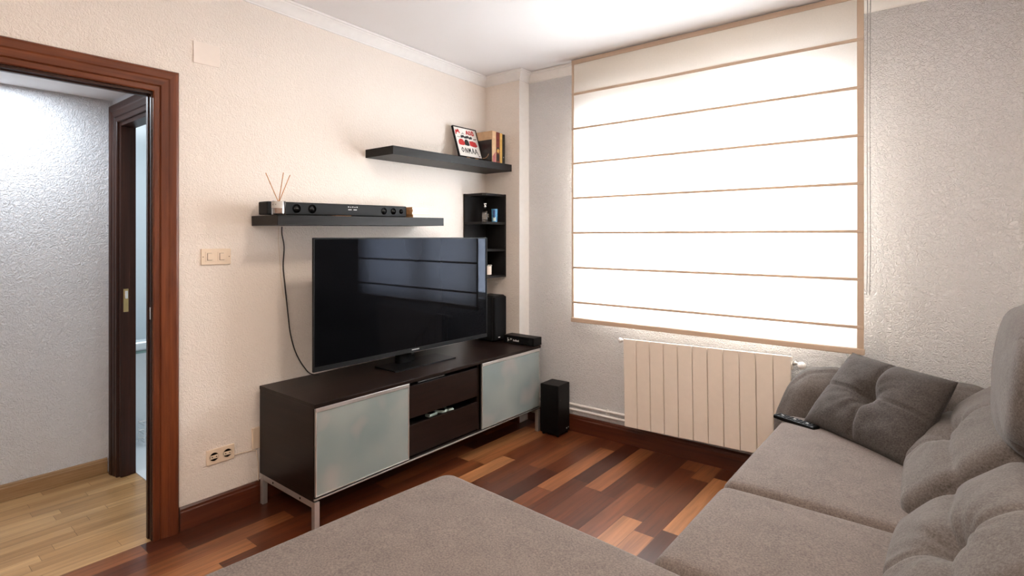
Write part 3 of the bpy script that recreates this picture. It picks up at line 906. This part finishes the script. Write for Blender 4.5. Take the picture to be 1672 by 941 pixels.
for ang, z in ((R(-78), 0.050), (R(-52), 0.051)):
    c, s = math.cos(ang), math.sin(ang)
    prism(bm, [(-0.002, -0.002), (0.002, -0.002), (0.0, 0.004)], 0, 0.0004, lambda a, b_, h: (c * (0.0334 + h) - s * a, s * (0.0334 + h) + c * a, z + b_))
obj('print', bm, M['black_ink'], lb)
for tx, ty, tz in ((-0.006, -0.062, 0.202), (-0.003, 0.026, 0.211), (0.012, 0.052, 0.200)):
    obj('reed', tube(bmesh.new(), [(-tx * 0.3, -ty * 0.35, 0.012), (tx, ty, tz)], 0.0021, 7), M['reed'], rd)

# poster on the upper shelf, leaning back on a small wooden easel
USZ = 1.884
PT = math.atan2(0.07, 0.213)
po = thing('framed_poster', 'thin black framed poster with red and black print leaning on the upper shelf', 'poster', (0.115, -0.400, USZ + 0.032), (0, -PT, 0))
PW, PH = 0.242, 0.236
bm = bmesh.new()
box(bm, -0.012, 0.003, 0, 0.007, 0, PH, bev=0.0008); box(bm, -0.012, 0.003, PW - 0.007, PW, 0, PH, bev=0.0008)
box(bm, -0.012, 0.003, 0.007, PW - 0.007, PH - 0.007, PH, bev=0.0008); box(bm, -0.012, 0.003, 0.007, PW - 0.007, 0, 0.007, bev=0.0008)
obj('frame', bm, M['black'], po)
sheet = obj('sheet', B(-0.011, 0.0, 0.007, PW - 0.007, 0.007, PH - 0.007), M['paper'], po)
XR = (R(90), 0, R(90))
def ink(poly, mat, bm=None):
    prism(bm, poly, 0.0002, 0.0009, lambda a, b_, h: (h, a, b_))
bmr, bmk = bmesh.new(), bmesh.new()
def blob(bm, a, b_, w, h, seed, n=18):
    ink([(a + w * math.cos(2 * PI * k / n) * (1 + 0.18 * noise.noise((seed, k * 0.9, 0))), b_ + h * math.sin(2 * PI * k / n) * (1 + 0.22 * noise.noise((seed, 5, k * 0.9)))) for k in range(n)], None, bm)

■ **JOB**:
Quote all the lines above exactly as given. Do not include the pictures.

■ **FULL OUTPUT**:
Write part 3 of the bpy script that recreates this picture. It picks up at line 906. This part finishes the script. Write for Blender 4.5. Take the picture to be 1672 by 941 pixels.
for ang, z in ((R(-78), 0.050), (R(-52), 0.051)):
    c, s = math.cos(ang), math.sin(ang)
    prism(bm, [(-0.002, -0.002), (0.002, -0.002), (0.0, 0.004)], 0, 0.0004, lambda a, b_, h: (c * (0.0334 + h) - s * a, s * (0.0334 + h) + c * a, z + b_))
obj('print', bm, M['black_ink'], lb)
for tx, ty, tz in ((-0.006, -0.062, 0.202), (-0.003, 0.026, 0.211), (0.012, 0.052, 0.200)):
    obj('reed', tube(bmesh.new(), [(-tx * 0.3, -ty * 0.35, 0.012), (tx, ty, tz)], 0.0021, 7), M['reed'], rd)

# poster on the upper shelf, leaning back on a small wooden easel
USZ = 1.884
PT = math.atan2(0.07, 0.213)
po = thing('framed_poster', 'thin black framed poster with red and black print leaning on the upper shelf', 'poster', (0.115, -0.400, USZ + 0.032), (0, -PT, 0))
PW, PH = 0.242, 0.236
bm = bmesh.new()
box(bm, -0.012, 0.003, 0, 0.007, 0, PH, bev=0.0008); box(bm, -0.012, 0.003, PW - 0.007, PW, 0, PH, bev=0.0008)
box(bm, -0.012, 0.003, 0.007, PW - 0.007, PH - 0.007, PH, bev=0.0008); box(bm, -0.012, 0.003, 0.007, PW - 0.007, 0, 0.007, bev=0.0008)
obj('frame', bm, M['black'], po)
sheet = obj('sheet', B(-0.011, 0.0, 0.007, PW - 0.007, 0.007, PH - 0.007), M['paper'], po)
XR = (R(90), 0, R(90))
def ink(poly, mat, bm=None):
    prism(bm, poly, 0.0002, 0.0009, lambda a, b_, h: (h, a, b_))
bmr, bmk = bmesh.new(), bmesh.new()
def blob(bm, a, b_, w, h, seed, n=18):
    ink([(a + w * math.cos(2 * PI * k / n) * (1 + 0.18 * noise.noise((seed, k * 0.9, 0))), b_ + h * math.sin(2 * PI * k / n) * (1 + 0.22 * noise.noise((seed, 5, k * 0.9)))) for k in range(n)], None, bm)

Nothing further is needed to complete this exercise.